Provided data:
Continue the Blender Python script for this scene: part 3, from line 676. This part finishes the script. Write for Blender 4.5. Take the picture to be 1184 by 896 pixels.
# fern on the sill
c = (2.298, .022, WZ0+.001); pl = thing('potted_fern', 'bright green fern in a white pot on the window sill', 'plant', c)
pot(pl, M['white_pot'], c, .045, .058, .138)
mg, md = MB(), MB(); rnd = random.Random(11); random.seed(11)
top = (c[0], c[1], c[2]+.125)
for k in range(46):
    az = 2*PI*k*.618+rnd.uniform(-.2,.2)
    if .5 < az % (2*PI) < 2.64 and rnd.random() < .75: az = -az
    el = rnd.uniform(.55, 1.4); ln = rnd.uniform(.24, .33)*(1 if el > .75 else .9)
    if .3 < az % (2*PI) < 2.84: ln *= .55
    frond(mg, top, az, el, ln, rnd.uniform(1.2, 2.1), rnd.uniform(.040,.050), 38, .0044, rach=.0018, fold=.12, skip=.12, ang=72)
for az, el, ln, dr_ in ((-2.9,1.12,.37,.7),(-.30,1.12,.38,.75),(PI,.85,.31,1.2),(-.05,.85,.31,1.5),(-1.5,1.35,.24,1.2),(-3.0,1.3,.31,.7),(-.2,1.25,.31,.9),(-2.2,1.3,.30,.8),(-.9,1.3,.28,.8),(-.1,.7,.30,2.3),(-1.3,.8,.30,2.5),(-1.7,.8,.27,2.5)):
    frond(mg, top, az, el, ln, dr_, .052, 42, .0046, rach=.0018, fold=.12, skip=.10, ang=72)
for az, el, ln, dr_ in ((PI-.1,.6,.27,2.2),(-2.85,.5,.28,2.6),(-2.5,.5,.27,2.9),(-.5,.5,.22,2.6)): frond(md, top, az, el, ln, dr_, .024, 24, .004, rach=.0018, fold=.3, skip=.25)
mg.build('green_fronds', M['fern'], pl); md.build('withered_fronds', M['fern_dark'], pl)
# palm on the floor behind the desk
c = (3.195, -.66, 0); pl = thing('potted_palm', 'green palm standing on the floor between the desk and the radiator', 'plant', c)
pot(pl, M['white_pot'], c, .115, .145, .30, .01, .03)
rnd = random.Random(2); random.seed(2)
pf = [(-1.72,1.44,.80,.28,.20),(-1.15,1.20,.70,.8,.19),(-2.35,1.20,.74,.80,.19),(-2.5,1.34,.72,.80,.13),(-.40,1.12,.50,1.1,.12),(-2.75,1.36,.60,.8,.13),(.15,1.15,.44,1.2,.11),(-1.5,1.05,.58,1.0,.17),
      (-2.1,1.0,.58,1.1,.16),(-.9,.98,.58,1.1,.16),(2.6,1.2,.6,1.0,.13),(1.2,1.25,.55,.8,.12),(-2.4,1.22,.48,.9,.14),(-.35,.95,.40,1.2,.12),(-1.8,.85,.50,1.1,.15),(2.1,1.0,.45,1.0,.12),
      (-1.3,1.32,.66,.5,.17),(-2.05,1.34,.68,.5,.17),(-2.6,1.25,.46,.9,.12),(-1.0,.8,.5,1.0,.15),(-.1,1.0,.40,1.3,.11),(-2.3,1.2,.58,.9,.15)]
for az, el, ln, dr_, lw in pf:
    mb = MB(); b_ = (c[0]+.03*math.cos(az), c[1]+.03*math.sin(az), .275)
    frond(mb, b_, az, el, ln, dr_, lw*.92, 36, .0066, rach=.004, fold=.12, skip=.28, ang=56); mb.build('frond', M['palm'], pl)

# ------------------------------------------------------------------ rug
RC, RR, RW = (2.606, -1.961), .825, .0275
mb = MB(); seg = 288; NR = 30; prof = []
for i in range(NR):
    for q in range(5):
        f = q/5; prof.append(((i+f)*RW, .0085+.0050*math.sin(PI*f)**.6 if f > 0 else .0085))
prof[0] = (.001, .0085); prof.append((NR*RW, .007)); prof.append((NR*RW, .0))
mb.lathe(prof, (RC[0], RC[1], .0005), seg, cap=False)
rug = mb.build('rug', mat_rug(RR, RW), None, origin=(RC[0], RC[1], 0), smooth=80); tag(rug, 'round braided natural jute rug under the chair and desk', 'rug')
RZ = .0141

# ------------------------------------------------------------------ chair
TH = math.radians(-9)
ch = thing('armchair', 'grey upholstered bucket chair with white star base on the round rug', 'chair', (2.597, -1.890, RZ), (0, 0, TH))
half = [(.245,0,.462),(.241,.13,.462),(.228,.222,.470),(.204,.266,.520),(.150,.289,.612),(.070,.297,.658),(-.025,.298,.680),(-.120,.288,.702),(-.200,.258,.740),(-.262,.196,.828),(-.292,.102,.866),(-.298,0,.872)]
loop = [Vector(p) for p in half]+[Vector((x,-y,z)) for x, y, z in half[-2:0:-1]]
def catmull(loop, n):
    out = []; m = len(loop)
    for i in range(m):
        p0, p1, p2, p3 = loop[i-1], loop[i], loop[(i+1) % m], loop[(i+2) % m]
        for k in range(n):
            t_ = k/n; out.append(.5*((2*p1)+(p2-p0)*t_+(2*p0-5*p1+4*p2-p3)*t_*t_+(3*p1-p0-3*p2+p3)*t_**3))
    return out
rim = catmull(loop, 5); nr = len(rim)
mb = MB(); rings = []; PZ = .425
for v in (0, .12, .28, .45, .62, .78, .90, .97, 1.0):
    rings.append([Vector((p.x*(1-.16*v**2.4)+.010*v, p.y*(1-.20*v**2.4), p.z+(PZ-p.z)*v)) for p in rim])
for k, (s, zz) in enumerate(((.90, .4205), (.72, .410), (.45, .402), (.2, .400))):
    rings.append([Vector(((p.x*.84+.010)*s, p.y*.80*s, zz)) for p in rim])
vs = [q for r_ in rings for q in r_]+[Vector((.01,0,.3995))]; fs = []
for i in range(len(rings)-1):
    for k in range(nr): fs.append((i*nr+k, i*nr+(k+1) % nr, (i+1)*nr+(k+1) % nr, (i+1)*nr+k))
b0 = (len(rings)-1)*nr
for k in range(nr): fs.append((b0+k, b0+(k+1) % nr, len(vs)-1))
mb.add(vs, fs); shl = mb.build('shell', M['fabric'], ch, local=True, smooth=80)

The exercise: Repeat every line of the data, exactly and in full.

Correct response:
Continue the Blender Python script for this scene: part 3, from line 676. This part finishes the script. Write for Blender 4.5. Take the picture to be 1184 by 896 pixels.
# fern on the sill
c = (2.298, .022, WZ0+.001); pl = thing('potted_fern', 'bright green fern in a white pot on the window sill', 'plant', c)
pot(pl, M['white_pot'], c, .045, .058, .138)
mg, md = MB(), MB(); rnd = random.Random(11); random.seed(11)
top = (c[0], c[1], c[2]+.125)
for k in range(46):
    az = 2*PI*k*.618+rnd.uniform(-.2,.2)
    if .5 < az % (2*PI) < 2.64 and rnd.random() < .75: az = -az
    el = rnd.uniform(.55, 1.4); ln = rnd.uniform(.24, .33)*(1 if el > .75 else .9)
    if .3 < az % (2*PI) < 2.84: ln *= .55
    frond(mg, top, az, el, ln, rnd.uniform(1.2, 2.1), rnd.uniform(.040,.050), 38, .0044, rach=.0018, fold=.12, skip=.12, ang=72)
for az, el, ln, dr_ in ((-2.9,1.12,.37,.7),(-.30,1.12,.38,.75),(PI,.85,.31,1.2),(-.05,.85,.31,1.5),(-1.5,1.35,.24,1.2),(-3.0,1.3,.31,.7),(-.2,1.25,.31,.9),(-2.2,1.3,.30,.8),(-.9,1.3,.28,.8),(-.1,.7,.30,2.3),(-1.3,.8,.30,2.5),(-1.7,.8,.27,2.5)):
    frond(mg, top, az, el, ln, dr_, .052, 42, .0046, rach=.0018, fold=.12, skip=.10, ang=72)
for az, el, ln, dr_ in ((PI-.1,.6,.27,2.2),(-2.85,.5,.28,2.6),(-2.5,.5,.27,2.9),(-.5,.5,.22,2.6)): frond(md, top, az, el, ln, dr_, .024, 24, .004, rach=.0018, fold=.3, skip=.25)
mg.build('green_fronds', M['fern'], pl); md.build('withered_fronds', M['fern_dark'], pl)
# palm on the floor behind the desk
c = (3.195, -.66, 0); pl = thing('potted_palm', 'green palm standing on the floor between the desk and the radiator', 'plant', c)
pot(pl, M['white_pot'], c, .115, .145, .30, .01, .03)
rnd = random.Random(2); random.seed(2)
pf = [(-1.72,1.44,.80,.28,.20),(-1.15,1.20,.70,.8,.19),(-2.35,1.20,.74,.80,.19),(-2.5,1.34,.72,.80,.13),(-.40,1.12,.50,1.1,.12),(-2.75,1.36,.60,.8,.13),(.15,1.15,.44,1.2,.11),(-1.5,1.05,.58,1.0,.17),
      (-2.1,1.0,.58,1.1,.16),(-.9,.98,.58,1.1,.16),(2.6,1.2,.6,1.0,.13),(1.2,1.25,.55,.8,.12),(-2.4,1.22,.48,.9,.14),(-.35,.95,.40,1.2,.12),(-1.8,.85,.50,1.1,.15),(2.1,1.0,.45,1.0,.12),
      (-1.3,1.32,.66,.5,.17),(-2.05,1.34,.68,.5,.17),(-2.6,1.25,.46,.9,.12),(-1.0,.8,.5,1.0,.15),(-.1,1.0,.40,1.3,.11),(-2.3,1.2,.58,.9,.15)]
for az, el, ln, dr_, lw in pf:
    mb = MB(); b_ = (c[0]+.03*math.cos(az), c[1]+.03*math.sin(az), .275)
    frond(mb, b_, az, el, ln, dr_, lw*.92, 36, .0066, rach=.004, fold=.12, skip=.28, ang=56); mb.build('frond', M['palm'], pl)

# ------------------------------------------------------------------ rug
RC, RR, RW = (2.606, -1.961), .825, .0275
mb = MB(); seg = 288; NR = 30; prof = []
for i in range(NR):
    for q in range(5):
        f = q/5; prof.append(((i+f)*RW, .0085+.0050*math.sin(PI*f)**.6 if f > 0 else .0085))
prof[0] = (.001, .0085); prof.append((NR*RW, .007)); prof.append((NR*RW, .0))
mb.lathe(prof, (RC[0], RC[1], .0005), seg, cap=False)
rug = mb.build('rug', mat_rug(RR, RW), None, origin=(RC[0], RC[1], 0), smooth=80); tag(rug, 'round braided natural jute rug under the chair and desk', 'rug')
RZ = .0141

# ------------------------------------------------------------------ chair
TH = math.radians(-9)
ch = thing('armchair', 'grey upholstered bucket chair with white star base on the round rug', 'chair', (2.597, -1.890, RZ), (0, 0, TH))
half = [(.245,0,.462),(.241,.13,.462),(.228,.222,.470),(.204,.266,.520),(.150,.289,.612),(.070,.297,.658),(-.025,.298,.680),(-.120,.288,.702),(-.200,.258,.740),(-.262,.196,.828),(-.292,.102,.866),(-.298,0,.872)]
loop = [Vector(p) for p in half]+[Vector((x,-y,z)) for x, y, z in half[-2:0:-1]]
def catmull(loop, n):
    out = []; m = len(loop)
    for i in range(m):
        p0, p1, p2, p3 = loop[i-1], loop[i], loop[(i+1) % m], loop[(i+2) % m]
        for k in range(n):
            t_ = k/n; out.append(.5*((2*p1)+(p2-p0)*t_+(2*p0-5*p1+4*p2-p3)*t_*t_+(3*p1-p0-3*p2+p3)*t_**3))
    return out
rim = catmull(loop, 5); nr = len(rim)
mb = MB(); rings = []; PZ = .425
for v in (0, .12, .28, .45, .62, .78, .90, .97, 1.0):
    rings.append([Vector((p.x*(1-.16*v**2.4)+.010*v, p.y*(1-.20*v**2.4), p.z+(PZ-p.z)*v)) for p in rim])
for k, (s, zz) in enumerate(((.90, .4205), (.72, .410), (.45, .402), (.2, .400))):
    rings.append([Vector(((p.x*.84+.010)*s, p.y*.80*s, zz)) for p in rim])
vs = [q for r_ in rings for q in r_]+[Vector((.01,0,.3995))]; fs = []
for i in range(len(rings)-1):
    for k in range(nr): fs.append((i*nr+k, i*nr+(k+1) % nr, (i+1)*nr+(k+1) % nr, (i+1)*nr+k))
b0 = (len(rings)-1)*nr
for k in range(nr): fs.append((b0+k, b0+(k+1) % nr, len(vs)-1))
mb.add(vs, fs); shl = mb.build('shell', M['fabric'], ch, local=True, smooth=80)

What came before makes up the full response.